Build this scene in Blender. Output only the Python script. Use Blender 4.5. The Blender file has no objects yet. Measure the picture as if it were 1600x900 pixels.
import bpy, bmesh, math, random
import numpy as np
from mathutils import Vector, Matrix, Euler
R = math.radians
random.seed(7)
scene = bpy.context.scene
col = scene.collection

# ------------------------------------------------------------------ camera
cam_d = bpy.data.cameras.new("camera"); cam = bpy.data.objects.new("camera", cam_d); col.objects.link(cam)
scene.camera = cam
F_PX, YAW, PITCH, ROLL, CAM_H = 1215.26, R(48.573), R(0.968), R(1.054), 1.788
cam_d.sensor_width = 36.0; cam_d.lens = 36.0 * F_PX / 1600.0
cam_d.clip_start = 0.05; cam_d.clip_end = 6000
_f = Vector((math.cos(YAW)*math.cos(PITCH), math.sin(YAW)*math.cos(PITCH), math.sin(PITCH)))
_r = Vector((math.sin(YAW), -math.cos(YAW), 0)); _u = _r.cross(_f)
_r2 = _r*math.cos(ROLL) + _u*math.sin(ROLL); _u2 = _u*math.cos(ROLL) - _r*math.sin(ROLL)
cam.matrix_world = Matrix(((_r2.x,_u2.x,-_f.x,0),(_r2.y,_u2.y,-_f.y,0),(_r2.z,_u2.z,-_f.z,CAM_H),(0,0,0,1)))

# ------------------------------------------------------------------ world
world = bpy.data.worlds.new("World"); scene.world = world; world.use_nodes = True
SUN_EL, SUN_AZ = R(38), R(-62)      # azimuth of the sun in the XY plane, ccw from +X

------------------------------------

Aim ::
Return nothing but the lines from the start of the listing above through the line containing "col = scene.collection", exactly as given.

Task output ::
Build this scene in Blender. Output only the Python script. Use Blender 4.5. The Blender file has no objects yet. Measure the picture as if it were 1600x900 pixels.
import bpy, bmesh, math, random
import numpy as np
from mathutils import Vector, Matrix, Euler
R = math.radians
random.seed(7)
scene = bpy.context.scene
col = scene.collection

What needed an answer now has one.